The quantum joke

The volatility smile can seem illogical from the perspective of classical finance, but applying quantum logic allows us to see that it accurately describes a genuine aspect of the market

 

If there is a single idea which sums up the field of mainstream economics, it is that prices are drawn by the forces of supply and demand – aka the invisible hand – to a stable equilibrium, at which the price accurately reflects intrinsic value. A logical consequence is that price changes must be due to extrinsic effects, such as news which affects the value of a stock. Because such events are random, prices should perform what the statistician Karl Pearson called a random walk.

Pearson illustrated the problem in a 1905 paper with an example of a drunken man, who takes a step in one direction, then another step in a different direction, and so on. The expected distance travelled is seen to grow with the square root of time – but “the most probable place to find a drunken man who is at all capable of keeping on his feet is somewhere near his starting point!”

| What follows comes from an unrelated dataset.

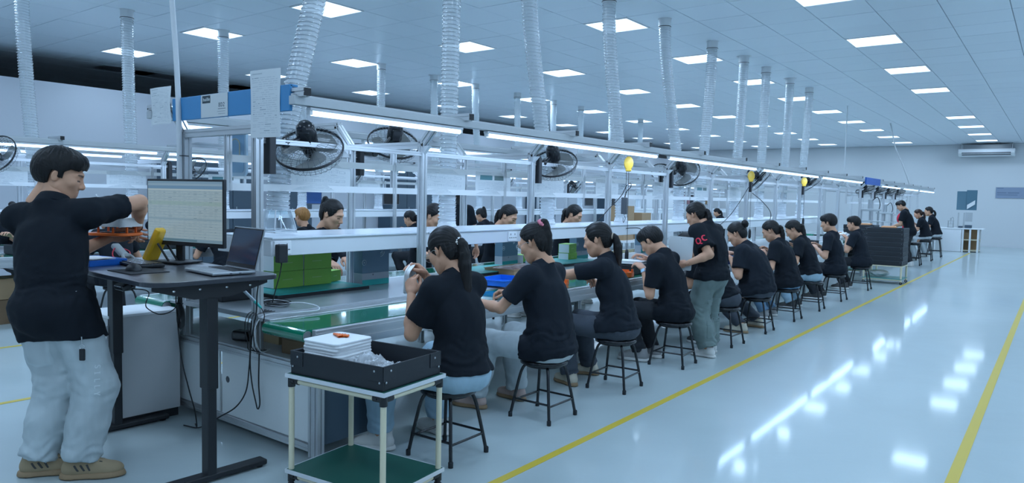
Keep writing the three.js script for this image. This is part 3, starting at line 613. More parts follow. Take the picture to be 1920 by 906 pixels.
    parts.push(headGeometry(woman ? 'woman' : 'man', fine).g.clone().applyMatrix4(H));
    arms.forEach((a, k) => {
      const g0 = handGeometry(p.handPose?.[k] ?? 'relaxed', fine * 0.85), g = k === 0 ? mirrored(g0) : g0.clone();   // k 0 is the left
      const z = a.h.clone().sub(a.e).normalize(), aim = p.handAim?.[k] ? D(p.handAim[k]) : z, zz = z.clone().lerp(aim, 0.6).normalize();
      const palm = p.palm?.[k] ? D(p.palm[k]) : V3(0, -1, 0);     // where the palm looks
      const yy = palm.clone().negate().addScaledVector(zz, palm.dot(zz)).normalize(), xx = yy.clone().cross(zz);
      const hsz = (woman ? 0.95 : 1.04) * s;
      parts.push(g.applyMatrix4(new THREE.Matrix4().makeBasis(xx, yy, zz).scale(V3(hsz, hsz, hsz)).setPosition(a.h.x, a.h.y, a.h.z)));
      a.zz = zz;
    });
    for (const q of parts) { q.deleteAttribute('uv'); }
    const body = mergeGeometries(parts);
    if (p.skinTone) { const c = body.attributes.color; for (let i = 0; i < c.count; i++) c.setXYZ(i, c.getX(i) * p.skinTone[0], c.getY(i) * p.skinTone[1], c.getZ(i) * p.skinTone[2]); }
    mesh('body', body, skinMat, t); }

  // shirt
  { const f = new Field(...bounds([hip, neck, ...sh, ...arms.map((a) => a.e)], 0.24), cell), ax = (a) => { const y = dir(a), x = V3(1, 0, 0).addScaledVector(y, -y.x).normalize(); return [x, y, x.clone().cross(y)]; };
    const belly = p.belly ?? 1, d = p.deep ?? 1, tAx = [sx, u2, fw];
    f.ball(hip.clone().addScaledVector(u, -0.02).add(V3(0, 0, sitting ? -0.015 : 0)), [0.172 * w, 0.16, 0.132 * w * d], ax(lean), 0);
    f.ball(hip.clone().addScaledVector(u, tl * 0.33), [0.158 * w * belly, 0.19, 0.122 * w * d * belly], ax(lean + hunch * 0.4), 0.06);
    f.ball(chest.clone().addScaledVector(u2, 0.03).addScaledVector(fw, 0.005), [0.168 * w, 0.175, 0.118 * w * d], tAx, 0.06);
    // it falls over the trousers
    f.ball(hip.clone().add(V3(0, -0.01, sitting ? -0.03 : -0.012)), [0.166 * w + 0.014, (sitting ? 0.115 : 0.14) + 0.014, 0.136 * w + 0.014], null, 0.02);
    for (const a of legs) { const q = sitting ? 0.22 : 0.4; f.cone(a.s, a.s.clone().lerp(a.e, q), 0.098 * w + 0.014, lerp(0.098 * w, 0.072 * (p.loose ?? 1), q) + 0.014, 0.03); }
    if (sitting) f.ball(hip.clone().addScaledVector(u, tl * 0.17), [0.178 * w * belly, 0.15, 0.138 * w * d], ax(lean), 0.04);
    f.cone(sh[0].clone().addScaledVector(sx, -0.03), sh[1].clone().addScaledVector(sx, 0.03), 0.062, 0.062, 0.06);
    for (const q of sh) f.cone(neck.clone().addScaledVector(u2, -0.012), q, 0.056, 0.050, 0.05);
    if (woman) for (const q of [-1, 1]) f.ball(chest.clone().addScaledVector(sx, q * 0.07).addScaledVector(fw, 0.085 * d).addScaledVector(u2, 0.01), [0.062, 0.065, 0.055], tAx, 0.06);
    const sl = p.sleeve ?? 0.70;
    arms.forEach((a, k) => { const len = p.longSleeve?.[k], end = a.s.clone().lerp(a.e, len ? 1 : sl + 0.12), fat = p.armWide ?? 1; f.cone(a.s, end, 0.070 * fat, (len ? 0.052 : 0.068) * fat, 0.045); if (len) f.cone(a.e, a.h, 0.052, 0.040, 0.02); });
    // sleeve ends are cut square; this touches only the arm itself
    arms.forEach((a, k) => { const n = a.e.clone().sub(a.s).normalize(), len = p.longSleeve?.[k]; if (len) return; const c = a.s.clone().addScaledVector(n, ua * sl), fat = Math.max(1, p.armWide ?? 1) * 1.05;
      f.each([c.x, c.y, c.z], [c.x, c.y, c.z], 0.16, (x, y, z, v) => { const px = x - a.s.x, py = y - a.s.y, pz = z - a.s.z, q = px * n.x + py * n.y + pz * n.z, rad = Math.hypot(px - n.x * q, py - n.y * q, pz - n.z * q); if (rad > 0.095 * fat || q < ua * 0.4) return v; const tors = Math.hypot(x - chest.x, z - chest.z); return rad < 0.086 * fat ? Math.max(v, q - ua * sl) : v; }); });
    // hem
    const hemN = p.hemTilt ? V3(0, -Math.cos(deg(p.hemTilt)), -Math.sin(deg(p.hemTilt))) : u.clone().negate();
    f.cut(hip.clone().addScaledVector(u, -(p.hem ?? 0.08)), hemN, 0.012);
    if (sitting) f.cut(V3(0, p.seat + 0.004, 0), V3(0, -1, 0));
    // folds
    const sd = p.at[1] * 3.7, deepF = near ? 1 : 0.6;
    f.near(0.04, (x, y, z, v) => {
      const h = (x - hip.x) * u.x + (y - hip.y) * u.y + (z - hip.z) * u.z, up = clamp(h / tl, -0.3, 1.2), waist = Math.exp(-(((up - (sitting ? 0.12 : 0.2)) / 0.25) ** 2));
      const a = noise3(x * 13 + sd, y * 4.5, z * 13), b = noise3(x * 7 + h * 6, h * 34 + 3 * noise3(x * 6, y * 6, z * 6), z * 7 + sd), c = noise3(x * 24, (y + x * 0.7) * 16 + sd, z * 24);
      return v + deepF * (0.0085 * a + 0.0120 * waist * b + 0.0045 * c);
    });
    // neckline
    f.ball(neck.clone().addScaledVector(un, 0.062).addScaledVector(fw, 0.012), [0.056, 0.046, 0.058], null, 0.01, true);
    { const R = woman ? 0.062 : 0.070, q = new THREE.Quaternion().setFromUnitVectors(V3(0, 1, 0), un), at = (k) => { const a = deg(70 + k * 22); return V3(Math.sin(a) * R, -0.020, Math.cos(a) * R).applyQuaternion(q).add(neck).addScaledVector(un, 0.012); }; for (let k = 0; k < 10; k++) f.cone(at(k), at(k + 1), 0.010, 0.010, 0.015); for (let k = 3; k < 7; k++) f.cone(at(k), at(k).addScaledVector(u2, -0.07).addScaledVector(fw, 0.012), 0.010, 0.018, 0.03); }
    mesh('shirt', f.geometry(), shirtMats[p.shirt ?? 0], t); }
  if (p.collar !== false) {
    const ring = [], R = woman ? 0.060 : 0.068, seg = 22, q = new THREE.Quaternion().setFromUnitVectors(V3(0, 1, 0), un), cpos = [], cidx = [];
    for (let k = 0; k <= seg; k++) { const a = deg(16) + k / seg * deg(328), cx = Math.sin(a), cz = -Math.cos(a); for (const [rad, y] of [[R, 0.0], [R - 0.004, 0.030], [R + 0.002, 0.036], [R + 0.010, 0.018], [R + 0.020, -0.012]]) { cpos.push(...V3(cx * rad, y, -cz * rad).applyQuaternion(q).add(neck).addScaledVector(un, 0.012).toArray()); } }
    for (let k = 0; k < seg; k++) for (let j = 0; j < 4; j++) { const a = k * 5 + j; cidx.push(a, a + 1, a + 5, a + 1, a + 6, a + 5); }
    const g = new THREE.BufferGeometry(); g.setAttribute('position', new THREE.Float32BufferAttribute(cpos, 3)); g.setIndex(cidx); g.computeVertexNormals();
    mesh('collar', g, shirtMats[p.shirt ?? 0], t);
  }
  // trousers
  if (p.trousers !== 'none') {
    const f = new Field(...bounds([hip, ...legs.flatMap((a) => [a.e, a.h])], 0.22), cell), loose = p.loose ?? 1;
    f.ball(hip.clone().add(V3(0, sitting ? -0.01 : -0.01, sitting ? -0.03 : -0.012)), [0.166 * w, sitting ? 0.115 : 0.14, 0.136 * w], null, 0);
    for (const a of legs) { const m = a.e.clone().lerp(a.h, 0.5); f.cone(a.s, a.e, 0.098 * w, 0.072 * loose, 0.05); f.cone(a.e, m, 0.072 * loose, 0.069 * loose, 0.03); f.cone(m, a.h.clone().add(V3(0, 0.0, 0)), 0.068 * loose, 0.064 * loose, 0.03); }
    legs.forEach((a) => { const n = a.h.clone().sub(a.e).normalize(), c = a.h.clone().addScaledVector(n, -(p.cuff ?? 0.0)); f.each([c.x, c.y, c.z], [c.x, c.y, c.z], 0.12, (x, y, z, v) => Math.max(v, Math.min((x - c.x) * n.x + (y - c.y) * n.y + (z - c.z) * n.z, 0.2))); });
    if (sitting) { const sy = p.seat + 0.003; f.map((x, y, z, v) => (z < 0.19 && y < sy + 0.02 && y > sy - 0.12 && Math.hypot(x, z) < 0.25 ? Math.max(v, sy - y) : v)); }
    const sd = p.at[1] * 5.1;
    f.near(0.04, (x, y, z, v) => {
      let q = 0; for (const a of legs) { const nb = Math.exp(-((Math.hypot(x - a.e.x, y - a.e.y, z - a.e.z) / 0.13) ** 2)), na = Math.exp(-(((y - a.h.y - 0.03) / 0.09) ** 2)) * (Math.hypot(x - a.h.x, z - a.h.z) < 0.14 ? 1 : 0); q = Math.max(q, nb, na); }
      const lf = loose > 1.3 ? 1.8 : 1.15; return v + lf * 0.005 * noise3(x * 12, y * 6 + sd, z * 12) + lf * 0.004 * noise3(x * 9, (y + x * 0.8 + z * 0.5) * 17 + sd, z * 9) + lf * q * 0.010 * noise3(x * 6 + sd, y * 30 + 2 * noise3(x * 9, y * 3, z * 9), z * 6) + 0.0025 * noise3(x * 30, y * 24, z * 30);
    });
    const g = f.geometry((x, y, z) => { const n = clamp(1 + 0.16 * noise3(x * 7 + sd, y * 4, z * 7) + 0.08 * noise3(x * 40, y * 14, z * 40), 0.6, 1.3); return [n, n, n]; });
    mesh('trousers', g, cloth[p.trousers ?? 'black'], t);
  }
  // shoes
  const sg = shoeGeometry(near ? 0.006 : 0.011);
  legs.forEach((a, k) => { const g = new THREE.Group(); const yaw = deg(p.footYaw?.[k] ?? (k ? -8 : 8)); const m = mesh('shoe', sg.upper, shoeMats[p.shoes ?? 'white'], t); m.position.set(a.h.x, a.h.y - 0.095 + 0.002, a.h.z); m.rotation.y = yaw; m.scale.setScalar((woman ? 0.94 : 1.06) * s); mesh('sole', sg.sole, shoeMats[p.soles ?? 'soleWhite'], m); if (near > 0) mesh('laces', sg.laces, shoeMats[p.laces ?? p.soles ?? 'soleWhite'], m); });
  // hair
  hair(p, t, { H, hq, hp, hAxes, hs, headAt, neck, woman, fw, un, near });
  return Object.assign(t, { fig: { arms, legs, headAt, hq, hs, H, hp, L, neck, chest, hip, sh, un, inv } });
}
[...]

The same idea had already been used by the French mathematician Louis Bachelier in his 1900 dissertation Theorié de la Spéculation, to argue that an investor’s expected profit or loss was zero. Prices move randomly up and down, but the best forecast for an asset’s future price is its current price. The typical size of the step was described by a parameter which he called the market’s “nervousness” and is now known as the volatility.

In the 1950s Bachelier’s thesis was dusted off and improved on by economists who were trying to model stock prices, and in particular compute the correct price of financial options (those instruments which give one the right to buy or sell a security in the future at a set price, known as the strike). The goal was realised in 1973 by the Black-Scholes option pricing model. Today, versions of this model are used to price options and other derivatives in global financial markets – and volatility has become the magic number used to evaluate financial risk.

From ear to ear
A key assumption of the Black-Scholes model, when it was derived 50 years ago, was that the volatility could be treated as constant. In practice though, traders assigned prices to options, which did not perfectly agree with the theoretical prices, but departed from them in a predictable way. Options which only paid off in the case of extreme price changes attracted a higher price. Since the option price depended on volatility, another way to look at this was that markets were assigning higher volatility numbers (known as implied volatility) to these options.

Volatility has become the magic number used to evaluate financial risk

The result of all this was that, if you plotted implied volatility against strike price (the price at which the option can be exercised), you got a curve that resembled a smile. Economists have long debated the reasons for the volatility smile, since it seems illogical from the perspective of classical finance. However, it makes more sense if you use a different kind of logic. The quantum sort.

In quantum economics (which is based on quantum probability, not quantum physics), the price of something like a stock is fundamentally indeterminate, so there is a base level of uncertainty (the financial version of the uncertainty principle).

Price perturbations occur due to transactions, which measure the price but also affect it. And in the quantum model, the uncertainty measured by volatility is not a constant, as in the traditional random walk model, but varies depending on the state of the market.

When markets are out of balance, as when there are more buyers than sellers, then the price is affected – in this case it goes up – but the volatility increases as well. And if you plot volatility over a period such as a month, against price change over the same period, then you get exactly the same volatility smile (though somewhat steeper). In other words, the smile is not some kind of illogical anomaly, or artefact caused by trader behaviour. It is a reflection of a real phenomenon.

Mispricing risk
The consequences of this for financial markets are no laughing matter. For example, the main index used to measure market volatility is the VIX index, which weights the implied volatilities of a range of options on the S&P 500 stock market index to arrive at a single number for the implied volatility. However, in reality there is no single number, because implied volatility is described by a curve.

The formula used to derive the VIX makes sense in the random walk world of economists’ imagination, but the actual world seems more in tune with quantum logic. The result is that risk is consistently mispriced by conventional models.

Economists have long known that the market is smiling, but because of their rigid obsession with classical ideas such as equilibrium, they didn’t know why. Quantum models, it seems, are in on the joke.